Book Review: Prayer in the Night


By Carol Floch McColl, All Saints Dallas

Liturgical worship, ancient rhythms and richly scripted prayers are a beautiful landscape of territory I have been exploring the last eight years. I arrived late to Anglicanism, having grown up in Christ in other Christian traditions—as did Tish Harrison Warren, an Anglican priest, award-winning author and the author of Prayer in the Night (Intervarsity Press, 2021).

From the time we are children, the “dark” can be a scary place; and the night can be riddled with anxiety and uncertainty as shadows loom large, distorting reality. As adults, we experience other kinds of darkness that are equally unsettling. In 2017, due to a series of life events that left her in the terrifying, vulnerable space of emotional and spiritual darkness, Warren hit a “wall”; she was “a priest who couldn’t pray.” In the middle of one of many dark, sleepless nights, Warren read Compline, the last prayer office of the day in The Book of Common Prayer. The words of this prayer, scripted by another, gave her comfort:

“Keep watch, dear Lord, with those who work, or watch, or weep this night, and give your angels charge over those who sleep. Tend the sick, Lord Christ; give rest to the weary, bless the dying, soothe the suffering, pity the afflicted, shield the joyous; and all for your love’s sake. Amen.” (The Book of Common Prayer.)

Thus began her practice of praying Compline, line by line, holding on to God while being held by God.

With raw emotional honesty, pithy phrases and humorous twists of words, Prayer in the Night explores “theodicy”—the interface of a good, all-powerful God with the problem of pain—in our daily, ordinary lives. The depth and beauty of each line of this prayer, parsed out chapter by chapter, exposes the vulnerability of those who work, watch, weep, sleep and contend with illness, weariness, dying and suffering.

These are anxiety-ridden experiences, void of our control, where God can seem obscure or entirely absent. They raise theological questions that the author unashamedly articulates: “Where is God?” “Can he be trusted?” “Does he love me?” “How can a good God permit what is not good?” “Why does He allow suffering to continue?” Warren digs deep for understanding from Scripture and the likes of C.S. Lewis, N.T. Wright, St.

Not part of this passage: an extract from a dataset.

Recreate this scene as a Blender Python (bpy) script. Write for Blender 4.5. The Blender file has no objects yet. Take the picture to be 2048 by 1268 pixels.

John of the Cross and Henri Nouwen, to name a few.

Does God merely “keep watch” at a disinterested distance, or does He enter into these experiences and meet us in profound, mysterious and loving ways? Warren doesn’t offer trite spiritual Band-Aids and platitudes, but instead wrestles God to the mat much like Jacob wrestled with God, desperate for his blessing in the dark. Ultimately, “the way to the light runs smack dab through darkness. … God’s raging and unbounded love gives worth and purpose to all our vulnerability, but it’ll still hurt like hell to get through the day sometimes. … In the end, darkness is not explained; it is defeated.” (p. 170-171)

Warren is a wordsmith and turns phrases so skillfully that I found myself reading them again (or out loud to whomever was in the room) just to absorb them.

This is the kind of book that can only be written by someone who has spent so much time in the darkness of “night” that the substance of her words drips with authenticity. As someone who has spent long seasons of life praying in the night, I resonated deeply with this author; her book was like a long refreshing drink of living water. I found myself turning down the corners of page after page. I highly recommend this book to those who find they cannot pray, who contend with the anxiety of vulnerability, who love excellent writing or who are learning to embrace the value of praying a prayer scripted by another in another century. You will not be disappointed on any front.

Carol Floch McColl spent decades in ministry to youth and women before becoming a licensed professional counselor at Haven Counseling in Addison, Texas, where she has specialized in betrayal trauma recovery since 2008. She lives in Dallas, Texas with her husband, Angus, her 91-year-old father, Don, and her mini-goldendoodle, Barney. Carol and Angus are members of All Saints Dallas. She has three adult daughters, five stepdaughters and seven grandchildren. Carol has a Bachelor of Arts in Christian education from Wheaton College (IL) and a Master of Arts in counseling from Dallas Baptist University. Carol is the author of The Single Mom’s Devotional (Revell, 2009).